Aim
Wherever a line below holds the word "pixels", copy that line.

Provided material
···
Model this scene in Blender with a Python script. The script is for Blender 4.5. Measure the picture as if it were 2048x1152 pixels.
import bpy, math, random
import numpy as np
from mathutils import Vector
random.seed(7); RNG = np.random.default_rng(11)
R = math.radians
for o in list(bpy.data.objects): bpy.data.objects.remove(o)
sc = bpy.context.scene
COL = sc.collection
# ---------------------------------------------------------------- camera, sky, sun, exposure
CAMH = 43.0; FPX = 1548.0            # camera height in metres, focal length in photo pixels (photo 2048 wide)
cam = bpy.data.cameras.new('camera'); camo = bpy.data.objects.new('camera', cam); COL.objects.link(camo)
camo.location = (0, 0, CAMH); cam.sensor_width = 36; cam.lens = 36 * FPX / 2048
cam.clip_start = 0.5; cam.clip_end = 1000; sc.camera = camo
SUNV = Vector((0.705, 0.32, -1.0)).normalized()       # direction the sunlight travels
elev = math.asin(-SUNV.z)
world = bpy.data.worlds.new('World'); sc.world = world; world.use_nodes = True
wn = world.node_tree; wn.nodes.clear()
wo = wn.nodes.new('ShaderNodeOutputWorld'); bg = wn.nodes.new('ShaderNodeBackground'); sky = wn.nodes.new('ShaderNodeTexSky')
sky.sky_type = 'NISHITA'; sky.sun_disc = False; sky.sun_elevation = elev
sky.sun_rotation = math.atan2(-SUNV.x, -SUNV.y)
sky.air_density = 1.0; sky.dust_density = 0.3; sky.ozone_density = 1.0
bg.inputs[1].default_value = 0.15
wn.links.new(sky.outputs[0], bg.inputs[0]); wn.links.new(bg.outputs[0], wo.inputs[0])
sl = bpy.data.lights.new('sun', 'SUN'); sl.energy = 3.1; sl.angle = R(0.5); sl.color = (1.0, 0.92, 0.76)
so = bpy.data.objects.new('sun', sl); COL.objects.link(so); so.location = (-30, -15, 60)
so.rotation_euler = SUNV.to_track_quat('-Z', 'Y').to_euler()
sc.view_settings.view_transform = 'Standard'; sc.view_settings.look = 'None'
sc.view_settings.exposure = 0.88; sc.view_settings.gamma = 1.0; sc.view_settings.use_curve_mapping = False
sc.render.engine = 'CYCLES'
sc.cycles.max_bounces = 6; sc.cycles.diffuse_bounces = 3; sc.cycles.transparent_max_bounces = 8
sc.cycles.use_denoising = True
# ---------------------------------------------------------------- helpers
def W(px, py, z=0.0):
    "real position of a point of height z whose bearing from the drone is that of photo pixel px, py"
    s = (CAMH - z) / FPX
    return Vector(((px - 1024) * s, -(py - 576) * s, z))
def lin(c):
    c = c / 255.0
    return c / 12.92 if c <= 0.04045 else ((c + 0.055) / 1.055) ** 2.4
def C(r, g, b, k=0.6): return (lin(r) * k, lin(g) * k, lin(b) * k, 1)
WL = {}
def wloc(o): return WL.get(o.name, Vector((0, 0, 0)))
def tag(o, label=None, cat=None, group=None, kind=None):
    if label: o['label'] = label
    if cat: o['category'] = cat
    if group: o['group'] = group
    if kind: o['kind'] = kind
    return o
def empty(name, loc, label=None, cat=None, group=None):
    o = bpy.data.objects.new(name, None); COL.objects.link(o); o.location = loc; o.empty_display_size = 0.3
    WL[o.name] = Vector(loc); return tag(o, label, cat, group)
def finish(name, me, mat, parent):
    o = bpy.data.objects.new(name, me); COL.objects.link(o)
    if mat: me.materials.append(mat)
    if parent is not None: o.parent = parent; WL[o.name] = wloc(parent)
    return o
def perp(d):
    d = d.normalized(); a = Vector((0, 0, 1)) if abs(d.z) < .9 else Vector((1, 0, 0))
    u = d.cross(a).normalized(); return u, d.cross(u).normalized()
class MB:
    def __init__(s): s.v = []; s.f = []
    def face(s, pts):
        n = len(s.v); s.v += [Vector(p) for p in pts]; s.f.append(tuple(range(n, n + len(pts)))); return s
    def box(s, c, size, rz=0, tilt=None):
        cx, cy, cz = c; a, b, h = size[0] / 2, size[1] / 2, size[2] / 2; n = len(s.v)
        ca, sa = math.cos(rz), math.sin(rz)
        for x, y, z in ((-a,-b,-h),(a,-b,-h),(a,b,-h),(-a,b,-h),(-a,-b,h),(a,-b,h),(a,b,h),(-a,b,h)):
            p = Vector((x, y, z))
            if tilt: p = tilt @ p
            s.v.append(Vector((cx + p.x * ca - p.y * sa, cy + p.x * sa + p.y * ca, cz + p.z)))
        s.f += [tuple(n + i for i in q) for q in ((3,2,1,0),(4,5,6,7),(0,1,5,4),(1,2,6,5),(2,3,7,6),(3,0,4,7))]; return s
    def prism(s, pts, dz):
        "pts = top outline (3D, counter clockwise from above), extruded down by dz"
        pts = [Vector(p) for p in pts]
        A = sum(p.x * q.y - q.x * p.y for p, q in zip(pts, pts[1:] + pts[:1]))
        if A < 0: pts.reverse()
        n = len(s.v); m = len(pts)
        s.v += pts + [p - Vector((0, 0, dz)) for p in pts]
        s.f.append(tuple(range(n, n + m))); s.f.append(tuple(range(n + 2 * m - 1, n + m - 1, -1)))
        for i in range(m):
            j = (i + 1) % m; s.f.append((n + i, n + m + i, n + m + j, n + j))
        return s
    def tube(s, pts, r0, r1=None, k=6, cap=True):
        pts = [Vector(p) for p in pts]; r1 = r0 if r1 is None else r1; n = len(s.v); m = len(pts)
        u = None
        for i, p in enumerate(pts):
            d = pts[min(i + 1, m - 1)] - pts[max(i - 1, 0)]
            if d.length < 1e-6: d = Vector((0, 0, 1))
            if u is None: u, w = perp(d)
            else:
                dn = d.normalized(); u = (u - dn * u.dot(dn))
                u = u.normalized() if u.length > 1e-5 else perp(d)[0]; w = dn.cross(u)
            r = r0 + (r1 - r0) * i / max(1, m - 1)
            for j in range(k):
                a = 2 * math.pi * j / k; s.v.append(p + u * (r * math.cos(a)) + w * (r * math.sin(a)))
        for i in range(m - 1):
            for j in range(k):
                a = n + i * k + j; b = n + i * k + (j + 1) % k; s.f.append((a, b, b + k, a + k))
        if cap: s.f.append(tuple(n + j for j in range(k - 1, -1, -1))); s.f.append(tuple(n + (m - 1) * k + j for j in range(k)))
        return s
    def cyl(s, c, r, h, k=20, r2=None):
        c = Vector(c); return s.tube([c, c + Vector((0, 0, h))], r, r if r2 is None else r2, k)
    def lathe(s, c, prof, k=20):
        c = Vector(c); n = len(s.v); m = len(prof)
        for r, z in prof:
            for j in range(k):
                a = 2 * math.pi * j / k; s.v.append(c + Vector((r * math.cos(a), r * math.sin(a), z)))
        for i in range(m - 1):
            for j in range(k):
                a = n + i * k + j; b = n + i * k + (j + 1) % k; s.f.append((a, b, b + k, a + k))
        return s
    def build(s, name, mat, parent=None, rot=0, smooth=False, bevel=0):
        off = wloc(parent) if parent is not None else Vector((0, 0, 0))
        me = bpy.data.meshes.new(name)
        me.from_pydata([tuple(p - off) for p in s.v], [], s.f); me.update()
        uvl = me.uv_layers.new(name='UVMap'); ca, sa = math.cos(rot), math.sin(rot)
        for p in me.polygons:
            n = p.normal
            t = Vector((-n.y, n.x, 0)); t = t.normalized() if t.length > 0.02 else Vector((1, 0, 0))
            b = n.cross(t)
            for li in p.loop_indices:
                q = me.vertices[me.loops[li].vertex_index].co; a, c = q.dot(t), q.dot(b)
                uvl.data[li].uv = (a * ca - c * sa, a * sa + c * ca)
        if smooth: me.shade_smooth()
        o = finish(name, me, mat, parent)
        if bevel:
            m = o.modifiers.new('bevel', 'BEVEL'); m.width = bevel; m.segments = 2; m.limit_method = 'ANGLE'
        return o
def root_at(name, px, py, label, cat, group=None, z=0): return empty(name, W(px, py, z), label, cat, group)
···
Reply
Model this scene in Blender with a Python script. The script is for Blender 4.5. Measure the picture as if it were 2048x1152 pixels.
CAMH = 43.0; FPX = 1548.0            # camera height in metres, focal length in photo pixels (photo 2048 wide)